In Fig. shown, both blocks are released from rest. Length of $ 4\;kg $ the block is $ 2\;m $ and of $ 1\;kg $ is $ 4\;m $ . Find the time they took to cross each other? Assume pulley to be light and string to be light and inelastic.

Answer 1

Hint: Here to find the time required by both blocks to cross each other, we will first evaluate the acceleration of the combined system. After that, we will use the equation of motions which relates the distance, time, and acceleration and by substitution, we will find the time required.

Formula used
Equation of motion
 $ S = ut + \dfrac{1}{2}a{t^2} $
where $ s $ is the distance, $ u $ is initial velocity, $ a $ is acceleration, and $ t $ is time.

Complete Step-by-step solution
We will first try to understand the system consist of a pulley and two blocks that are released from rest, as we can see from the figure that the block $ A $ is being heavier than the block $ B $ , hence the gravitational acceleration $ g $ on the block $ A $ would be $ 4\;g $ and on the block, $ B $ it would only $ g $ .
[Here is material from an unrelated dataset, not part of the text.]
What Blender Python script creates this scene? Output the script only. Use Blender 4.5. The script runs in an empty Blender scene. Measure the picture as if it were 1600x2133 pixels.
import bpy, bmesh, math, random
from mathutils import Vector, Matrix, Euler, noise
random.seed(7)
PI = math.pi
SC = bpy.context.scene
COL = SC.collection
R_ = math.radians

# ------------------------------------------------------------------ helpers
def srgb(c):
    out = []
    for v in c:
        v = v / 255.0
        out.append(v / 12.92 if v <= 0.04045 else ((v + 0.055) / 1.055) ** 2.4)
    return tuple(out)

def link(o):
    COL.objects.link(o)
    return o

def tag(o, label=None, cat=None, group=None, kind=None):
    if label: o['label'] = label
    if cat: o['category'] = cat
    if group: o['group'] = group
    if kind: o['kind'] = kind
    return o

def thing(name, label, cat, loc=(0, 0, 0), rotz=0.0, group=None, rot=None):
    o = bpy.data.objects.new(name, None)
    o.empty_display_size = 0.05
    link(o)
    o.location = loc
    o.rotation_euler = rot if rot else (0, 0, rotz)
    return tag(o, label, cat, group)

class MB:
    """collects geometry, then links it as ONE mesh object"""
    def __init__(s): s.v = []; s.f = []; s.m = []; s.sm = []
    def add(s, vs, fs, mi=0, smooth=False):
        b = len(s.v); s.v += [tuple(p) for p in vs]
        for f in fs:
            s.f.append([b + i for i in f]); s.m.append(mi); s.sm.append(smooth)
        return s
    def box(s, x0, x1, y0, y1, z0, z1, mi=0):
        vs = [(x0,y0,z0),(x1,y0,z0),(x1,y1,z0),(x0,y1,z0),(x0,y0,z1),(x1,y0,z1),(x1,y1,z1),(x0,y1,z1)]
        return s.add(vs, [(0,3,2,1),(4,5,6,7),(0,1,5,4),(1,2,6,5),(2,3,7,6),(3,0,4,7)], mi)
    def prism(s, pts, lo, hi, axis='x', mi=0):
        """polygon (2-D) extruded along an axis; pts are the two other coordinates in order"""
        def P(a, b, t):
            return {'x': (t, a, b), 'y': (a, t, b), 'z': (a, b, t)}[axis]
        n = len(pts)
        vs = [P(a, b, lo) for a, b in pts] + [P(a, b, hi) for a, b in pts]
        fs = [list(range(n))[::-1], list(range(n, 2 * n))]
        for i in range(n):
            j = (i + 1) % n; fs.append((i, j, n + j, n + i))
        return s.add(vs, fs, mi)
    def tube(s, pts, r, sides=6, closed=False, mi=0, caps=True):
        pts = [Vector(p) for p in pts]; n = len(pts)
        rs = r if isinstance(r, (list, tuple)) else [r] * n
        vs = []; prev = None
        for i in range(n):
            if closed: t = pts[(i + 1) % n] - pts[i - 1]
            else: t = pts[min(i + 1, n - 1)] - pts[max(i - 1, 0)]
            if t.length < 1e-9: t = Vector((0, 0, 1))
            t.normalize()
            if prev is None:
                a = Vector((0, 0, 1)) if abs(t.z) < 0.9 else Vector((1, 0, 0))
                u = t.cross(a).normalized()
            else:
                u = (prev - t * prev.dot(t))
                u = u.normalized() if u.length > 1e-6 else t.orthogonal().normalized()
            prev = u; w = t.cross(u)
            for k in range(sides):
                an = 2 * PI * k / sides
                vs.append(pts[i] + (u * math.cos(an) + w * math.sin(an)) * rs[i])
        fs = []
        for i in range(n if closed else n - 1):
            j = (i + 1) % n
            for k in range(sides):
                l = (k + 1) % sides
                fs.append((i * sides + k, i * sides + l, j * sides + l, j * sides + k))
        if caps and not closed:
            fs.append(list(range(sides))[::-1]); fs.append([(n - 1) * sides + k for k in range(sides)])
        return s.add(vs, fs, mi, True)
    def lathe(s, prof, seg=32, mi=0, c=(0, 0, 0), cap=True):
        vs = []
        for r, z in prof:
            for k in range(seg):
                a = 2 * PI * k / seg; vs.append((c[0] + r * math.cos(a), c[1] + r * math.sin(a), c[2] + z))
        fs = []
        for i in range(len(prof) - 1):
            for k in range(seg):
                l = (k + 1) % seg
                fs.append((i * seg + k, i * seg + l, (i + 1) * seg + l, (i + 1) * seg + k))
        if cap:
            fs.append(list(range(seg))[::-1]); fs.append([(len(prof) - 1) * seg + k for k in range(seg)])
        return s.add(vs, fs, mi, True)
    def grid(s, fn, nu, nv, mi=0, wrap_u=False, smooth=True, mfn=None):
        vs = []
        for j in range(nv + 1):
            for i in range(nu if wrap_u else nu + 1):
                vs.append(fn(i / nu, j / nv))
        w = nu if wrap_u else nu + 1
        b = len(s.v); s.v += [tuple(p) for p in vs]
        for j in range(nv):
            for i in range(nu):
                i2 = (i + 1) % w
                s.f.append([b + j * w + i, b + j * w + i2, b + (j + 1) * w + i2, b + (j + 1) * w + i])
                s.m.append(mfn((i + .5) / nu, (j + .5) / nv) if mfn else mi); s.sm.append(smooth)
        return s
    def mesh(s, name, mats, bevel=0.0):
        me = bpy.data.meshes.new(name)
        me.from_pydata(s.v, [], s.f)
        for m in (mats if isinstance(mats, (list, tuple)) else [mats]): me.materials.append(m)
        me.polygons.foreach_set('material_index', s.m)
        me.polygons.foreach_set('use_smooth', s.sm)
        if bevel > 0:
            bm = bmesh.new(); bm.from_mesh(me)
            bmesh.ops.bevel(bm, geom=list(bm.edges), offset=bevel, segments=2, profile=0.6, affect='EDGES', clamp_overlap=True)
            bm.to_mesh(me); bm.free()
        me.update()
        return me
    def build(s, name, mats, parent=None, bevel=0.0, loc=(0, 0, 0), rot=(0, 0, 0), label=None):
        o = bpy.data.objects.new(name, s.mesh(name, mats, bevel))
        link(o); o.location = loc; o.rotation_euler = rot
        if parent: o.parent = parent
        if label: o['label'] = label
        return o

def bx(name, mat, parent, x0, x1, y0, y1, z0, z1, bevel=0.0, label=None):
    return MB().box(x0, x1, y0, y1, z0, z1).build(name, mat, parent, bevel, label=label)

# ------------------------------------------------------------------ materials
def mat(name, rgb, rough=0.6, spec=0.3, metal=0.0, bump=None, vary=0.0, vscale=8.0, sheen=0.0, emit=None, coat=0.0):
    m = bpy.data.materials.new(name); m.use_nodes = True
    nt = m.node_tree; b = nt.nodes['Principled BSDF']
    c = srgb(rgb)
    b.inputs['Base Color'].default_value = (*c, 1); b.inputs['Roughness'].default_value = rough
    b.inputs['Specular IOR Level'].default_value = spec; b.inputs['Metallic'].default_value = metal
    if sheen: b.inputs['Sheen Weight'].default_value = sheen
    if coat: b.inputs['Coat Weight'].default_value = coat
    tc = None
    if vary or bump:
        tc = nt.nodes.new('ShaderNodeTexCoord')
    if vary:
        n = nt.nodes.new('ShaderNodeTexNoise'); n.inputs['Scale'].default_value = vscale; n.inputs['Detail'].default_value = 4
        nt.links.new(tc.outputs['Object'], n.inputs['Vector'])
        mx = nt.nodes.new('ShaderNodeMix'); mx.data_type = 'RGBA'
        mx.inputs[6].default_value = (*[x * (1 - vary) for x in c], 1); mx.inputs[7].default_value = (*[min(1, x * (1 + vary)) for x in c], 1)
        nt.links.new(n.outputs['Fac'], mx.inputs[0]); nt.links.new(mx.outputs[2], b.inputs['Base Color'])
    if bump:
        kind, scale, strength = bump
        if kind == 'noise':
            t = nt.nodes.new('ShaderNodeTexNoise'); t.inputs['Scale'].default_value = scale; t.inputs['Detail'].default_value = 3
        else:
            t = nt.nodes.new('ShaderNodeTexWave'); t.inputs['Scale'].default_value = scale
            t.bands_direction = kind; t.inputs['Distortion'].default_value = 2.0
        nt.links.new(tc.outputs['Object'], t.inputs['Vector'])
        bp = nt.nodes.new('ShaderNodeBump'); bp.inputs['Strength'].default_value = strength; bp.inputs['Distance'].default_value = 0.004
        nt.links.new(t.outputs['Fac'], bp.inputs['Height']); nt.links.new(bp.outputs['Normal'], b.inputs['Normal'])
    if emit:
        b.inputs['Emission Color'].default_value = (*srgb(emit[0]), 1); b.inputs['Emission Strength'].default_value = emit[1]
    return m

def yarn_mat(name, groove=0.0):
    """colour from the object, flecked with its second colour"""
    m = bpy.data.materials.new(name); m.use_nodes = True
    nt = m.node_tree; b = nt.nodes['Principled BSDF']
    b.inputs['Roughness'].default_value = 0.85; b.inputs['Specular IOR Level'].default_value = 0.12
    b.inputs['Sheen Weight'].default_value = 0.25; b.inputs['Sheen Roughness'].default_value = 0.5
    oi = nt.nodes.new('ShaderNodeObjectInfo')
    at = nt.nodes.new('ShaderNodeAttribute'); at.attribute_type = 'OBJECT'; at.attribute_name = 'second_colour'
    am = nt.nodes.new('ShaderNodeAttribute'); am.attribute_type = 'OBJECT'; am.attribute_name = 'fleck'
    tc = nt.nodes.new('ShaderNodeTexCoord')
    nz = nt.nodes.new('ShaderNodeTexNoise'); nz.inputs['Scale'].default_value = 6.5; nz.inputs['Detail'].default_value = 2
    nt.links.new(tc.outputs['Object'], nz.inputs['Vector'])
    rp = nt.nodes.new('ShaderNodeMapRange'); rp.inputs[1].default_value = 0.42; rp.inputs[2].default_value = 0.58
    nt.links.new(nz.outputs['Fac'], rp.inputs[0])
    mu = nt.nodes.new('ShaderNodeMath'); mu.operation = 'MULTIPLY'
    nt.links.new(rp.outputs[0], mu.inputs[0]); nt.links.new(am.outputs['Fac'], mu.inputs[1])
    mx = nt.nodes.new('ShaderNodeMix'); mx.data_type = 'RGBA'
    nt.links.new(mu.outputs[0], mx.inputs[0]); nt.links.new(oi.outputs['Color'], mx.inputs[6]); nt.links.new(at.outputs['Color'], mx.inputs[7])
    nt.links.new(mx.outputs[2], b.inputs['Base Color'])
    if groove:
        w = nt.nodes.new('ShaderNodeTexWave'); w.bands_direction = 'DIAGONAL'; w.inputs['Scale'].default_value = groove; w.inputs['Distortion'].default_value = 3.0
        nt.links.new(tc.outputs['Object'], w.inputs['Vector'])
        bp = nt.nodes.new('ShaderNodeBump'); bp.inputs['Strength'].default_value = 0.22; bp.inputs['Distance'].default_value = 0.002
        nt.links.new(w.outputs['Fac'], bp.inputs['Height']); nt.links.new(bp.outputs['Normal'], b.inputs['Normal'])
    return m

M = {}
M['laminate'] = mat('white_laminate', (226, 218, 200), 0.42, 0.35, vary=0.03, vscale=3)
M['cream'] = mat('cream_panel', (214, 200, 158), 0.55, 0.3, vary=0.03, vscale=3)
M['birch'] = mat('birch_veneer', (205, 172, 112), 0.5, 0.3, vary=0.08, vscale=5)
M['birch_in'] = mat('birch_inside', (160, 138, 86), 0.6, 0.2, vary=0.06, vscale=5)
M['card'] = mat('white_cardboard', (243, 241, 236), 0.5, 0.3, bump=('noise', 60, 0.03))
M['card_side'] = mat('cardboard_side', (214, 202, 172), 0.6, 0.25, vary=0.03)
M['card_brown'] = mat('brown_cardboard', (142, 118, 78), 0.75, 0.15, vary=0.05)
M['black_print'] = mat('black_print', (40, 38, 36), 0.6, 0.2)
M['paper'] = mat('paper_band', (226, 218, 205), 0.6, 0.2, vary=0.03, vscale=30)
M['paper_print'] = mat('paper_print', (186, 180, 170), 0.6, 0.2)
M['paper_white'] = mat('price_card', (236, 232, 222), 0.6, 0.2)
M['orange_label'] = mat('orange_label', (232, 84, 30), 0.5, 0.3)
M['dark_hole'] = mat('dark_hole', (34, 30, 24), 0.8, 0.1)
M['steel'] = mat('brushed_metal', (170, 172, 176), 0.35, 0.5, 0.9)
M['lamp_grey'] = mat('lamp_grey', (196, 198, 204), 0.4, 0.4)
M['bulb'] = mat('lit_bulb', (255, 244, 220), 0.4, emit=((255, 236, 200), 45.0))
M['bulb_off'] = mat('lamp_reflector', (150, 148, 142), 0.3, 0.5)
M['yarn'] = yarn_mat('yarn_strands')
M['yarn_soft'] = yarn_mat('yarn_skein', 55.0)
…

Now for both blocks, the friction between the blocks can be given as
For block $ A $
 $ \Rightarrow 4g - T = 4a $ ………. $ (1) $
For block $ B $
 $ \Rightarrow T - g = a $ ………. $ (2) $
Solving the equation $ (1) $ and $ (2) $ we the acceleration is given as
 $ \Rightarrow a = \dfrac{{4g - 1g}}{{4 + 1}} $
 $ \Rightarrow a = \dfrac{{3g}}{5} $
Substituting the value of $ g = 10m/{s^2} $ , hence it results in
  $ \Rightarrow a = \dfrac{{3 \times 10m/{s^2}}}{5} $
 $ \therefore a = 6m/{s^2} $
Now the relative acceleration of block $ A $ with respect to block $ B $ can be evaluated as
 $ \Rightarrow a = 2 \times 6m/{s^2} $
 $ \Rightarrow a = 12m/{s^2} $
Now we will use the equation of motion which relates the distance, time, and acceleration given as
 $ \Rightarrow S = ut + \dfrac{1}{2}a{t^2} $
where $ s $ is the distance, $ u $ is initial velocity, $ a $ is acceleration, and $ t $ is time.
Now from the figure, it can be seen that the total distance covered by the blocks to cross each other is given as $ S = 2m + 4m = 6\;m $ , and both blocks are released from rest hence the initial velocity can be given as $ u = 0\;m/s $ .
Therefore substituting the values in the equation of motion results in
 $ \Rightarrow 6m = \dfrac{1}{2} \times \left( {12m/{s^2}} \right) \times {t^2} $
 $ \Rightarrow t = \sqrt {\dfrac{{2 \times 6m}}{{12m/{s^2}}}} $
 $ \therefore t = 1\;sec $
Hence the time taken by both the blocks to cross each other when they are released from rest is $ t = 1\;sec $ .

Note
Here in this question we have used the method of friction between the blocks method to find the acceleration. We have used gravitational acceleration which is $ g = 9.8m/{s^2} $ but we have used $ g = 10m/{s^2} $ it for our convenience as it is not provided in the question.